▶ _Directive_
Copy every line from the material below that holds "wide".

▶ _Collected data_
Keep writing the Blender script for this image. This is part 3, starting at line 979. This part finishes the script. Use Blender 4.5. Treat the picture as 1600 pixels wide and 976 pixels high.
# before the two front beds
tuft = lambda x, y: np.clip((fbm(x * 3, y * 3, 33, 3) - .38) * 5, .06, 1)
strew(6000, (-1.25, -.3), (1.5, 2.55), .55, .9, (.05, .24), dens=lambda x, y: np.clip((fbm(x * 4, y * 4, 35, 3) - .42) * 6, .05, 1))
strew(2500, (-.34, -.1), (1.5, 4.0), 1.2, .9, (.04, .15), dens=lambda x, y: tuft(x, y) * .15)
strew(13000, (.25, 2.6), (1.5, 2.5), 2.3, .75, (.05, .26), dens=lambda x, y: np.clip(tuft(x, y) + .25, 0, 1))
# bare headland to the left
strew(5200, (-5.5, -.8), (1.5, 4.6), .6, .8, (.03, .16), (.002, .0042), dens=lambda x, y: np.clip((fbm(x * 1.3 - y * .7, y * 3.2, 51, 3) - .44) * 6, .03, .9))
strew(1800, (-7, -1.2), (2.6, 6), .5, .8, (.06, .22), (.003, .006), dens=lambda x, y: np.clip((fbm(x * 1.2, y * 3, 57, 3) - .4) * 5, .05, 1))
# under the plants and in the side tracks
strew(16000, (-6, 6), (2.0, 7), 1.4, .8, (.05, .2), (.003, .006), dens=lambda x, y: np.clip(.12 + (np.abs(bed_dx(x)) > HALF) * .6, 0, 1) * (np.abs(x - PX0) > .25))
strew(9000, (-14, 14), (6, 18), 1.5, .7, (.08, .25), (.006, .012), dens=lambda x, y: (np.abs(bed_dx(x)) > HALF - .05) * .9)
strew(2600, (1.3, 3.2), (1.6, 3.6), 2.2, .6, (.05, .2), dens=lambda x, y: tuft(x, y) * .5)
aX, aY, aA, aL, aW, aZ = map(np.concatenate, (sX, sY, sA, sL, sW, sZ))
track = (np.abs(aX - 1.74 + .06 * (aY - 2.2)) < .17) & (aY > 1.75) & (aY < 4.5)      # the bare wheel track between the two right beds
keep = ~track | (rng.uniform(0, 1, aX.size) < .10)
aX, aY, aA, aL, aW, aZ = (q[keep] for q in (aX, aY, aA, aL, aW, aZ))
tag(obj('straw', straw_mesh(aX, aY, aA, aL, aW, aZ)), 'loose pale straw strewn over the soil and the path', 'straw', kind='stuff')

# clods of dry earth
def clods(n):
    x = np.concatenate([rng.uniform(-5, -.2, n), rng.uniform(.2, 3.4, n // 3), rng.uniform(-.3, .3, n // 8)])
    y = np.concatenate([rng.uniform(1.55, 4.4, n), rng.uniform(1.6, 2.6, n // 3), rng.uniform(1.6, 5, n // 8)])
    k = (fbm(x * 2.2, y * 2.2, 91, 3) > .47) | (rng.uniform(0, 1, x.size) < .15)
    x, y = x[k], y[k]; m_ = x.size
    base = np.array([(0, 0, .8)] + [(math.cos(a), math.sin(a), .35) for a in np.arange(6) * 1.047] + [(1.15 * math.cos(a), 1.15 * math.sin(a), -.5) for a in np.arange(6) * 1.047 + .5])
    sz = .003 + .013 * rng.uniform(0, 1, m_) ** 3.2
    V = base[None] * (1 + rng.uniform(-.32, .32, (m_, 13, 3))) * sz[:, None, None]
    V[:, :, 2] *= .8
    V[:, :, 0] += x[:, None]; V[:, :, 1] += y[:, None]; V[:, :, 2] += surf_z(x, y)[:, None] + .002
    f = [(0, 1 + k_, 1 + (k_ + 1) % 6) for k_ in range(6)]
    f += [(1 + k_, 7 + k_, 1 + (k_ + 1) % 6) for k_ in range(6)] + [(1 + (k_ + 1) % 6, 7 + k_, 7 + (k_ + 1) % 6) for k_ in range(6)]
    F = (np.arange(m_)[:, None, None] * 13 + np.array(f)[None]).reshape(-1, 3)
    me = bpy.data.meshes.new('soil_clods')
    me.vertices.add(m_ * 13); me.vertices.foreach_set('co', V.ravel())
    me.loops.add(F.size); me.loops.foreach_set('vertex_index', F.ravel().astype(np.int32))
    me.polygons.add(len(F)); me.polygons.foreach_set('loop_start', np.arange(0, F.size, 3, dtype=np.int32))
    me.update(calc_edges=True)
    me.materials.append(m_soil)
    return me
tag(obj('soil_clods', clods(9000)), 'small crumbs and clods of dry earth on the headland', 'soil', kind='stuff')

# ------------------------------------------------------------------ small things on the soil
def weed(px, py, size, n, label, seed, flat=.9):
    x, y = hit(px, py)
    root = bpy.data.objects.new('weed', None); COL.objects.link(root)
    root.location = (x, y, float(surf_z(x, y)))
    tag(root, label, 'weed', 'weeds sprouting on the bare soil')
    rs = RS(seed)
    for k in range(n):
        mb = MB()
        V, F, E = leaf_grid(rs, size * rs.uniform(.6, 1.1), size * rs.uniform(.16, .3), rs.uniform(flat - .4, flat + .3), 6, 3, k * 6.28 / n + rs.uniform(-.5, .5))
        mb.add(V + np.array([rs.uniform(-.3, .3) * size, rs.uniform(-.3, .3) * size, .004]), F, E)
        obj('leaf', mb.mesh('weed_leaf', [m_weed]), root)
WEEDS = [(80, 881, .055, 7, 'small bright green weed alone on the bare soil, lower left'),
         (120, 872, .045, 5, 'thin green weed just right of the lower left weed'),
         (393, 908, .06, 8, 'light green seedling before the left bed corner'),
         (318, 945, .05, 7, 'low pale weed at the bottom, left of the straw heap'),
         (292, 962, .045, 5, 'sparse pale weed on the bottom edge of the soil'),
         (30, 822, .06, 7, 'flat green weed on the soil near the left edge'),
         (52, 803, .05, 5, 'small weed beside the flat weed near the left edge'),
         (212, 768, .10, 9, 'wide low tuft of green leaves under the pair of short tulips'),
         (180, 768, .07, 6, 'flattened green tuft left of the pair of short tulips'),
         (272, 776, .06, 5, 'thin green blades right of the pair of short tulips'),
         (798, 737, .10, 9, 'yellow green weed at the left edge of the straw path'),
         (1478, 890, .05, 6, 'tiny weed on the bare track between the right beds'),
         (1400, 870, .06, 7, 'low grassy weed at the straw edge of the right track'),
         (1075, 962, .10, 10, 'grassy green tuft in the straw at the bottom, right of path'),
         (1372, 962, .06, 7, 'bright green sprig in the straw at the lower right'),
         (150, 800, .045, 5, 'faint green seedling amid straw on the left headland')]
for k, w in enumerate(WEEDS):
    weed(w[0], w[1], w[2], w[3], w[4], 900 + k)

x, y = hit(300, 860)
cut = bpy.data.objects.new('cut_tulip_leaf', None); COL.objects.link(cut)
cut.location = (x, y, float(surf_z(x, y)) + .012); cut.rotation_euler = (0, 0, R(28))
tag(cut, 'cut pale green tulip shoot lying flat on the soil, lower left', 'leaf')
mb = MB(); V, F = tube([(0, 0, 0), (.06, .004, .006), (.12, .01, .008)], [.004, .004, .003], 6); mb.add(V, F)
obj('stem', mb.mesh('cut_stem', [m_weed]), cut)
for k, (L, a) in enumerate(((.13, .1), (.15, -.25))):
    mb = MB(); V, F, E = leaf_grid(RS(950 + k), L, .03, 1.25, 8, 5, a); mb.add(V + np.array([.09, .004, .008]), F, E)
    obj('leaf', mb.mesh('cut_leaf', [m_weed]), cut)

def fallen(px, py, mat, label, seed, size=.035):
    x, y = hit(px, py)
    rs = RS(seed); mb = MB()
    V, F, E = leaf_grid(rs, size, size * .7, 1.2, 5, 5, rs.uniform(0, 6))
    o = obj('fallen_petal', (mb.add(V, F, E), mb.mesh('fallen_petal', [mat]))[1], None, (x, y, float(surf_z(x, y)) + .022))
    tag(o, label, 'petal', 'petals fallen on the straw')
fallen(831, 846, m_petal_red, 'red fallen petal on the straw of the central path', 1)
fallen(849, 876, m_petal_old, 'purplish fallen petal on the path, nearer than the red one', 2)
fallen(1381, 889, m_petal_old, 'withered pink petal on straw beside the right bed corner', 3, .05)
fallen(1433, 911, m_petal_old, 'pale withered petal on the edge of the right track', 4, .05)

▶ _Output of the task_
Keep writing the Blender script for this image. This is part 3, starting at line 979. This part finishes the script. Use Blender 4.5. Treat the picture as 1600 pixels wide and 976 pixels high.
         (212, 768, .10, 9, 'wide low tuft of green leaves under the pair of short tulips'),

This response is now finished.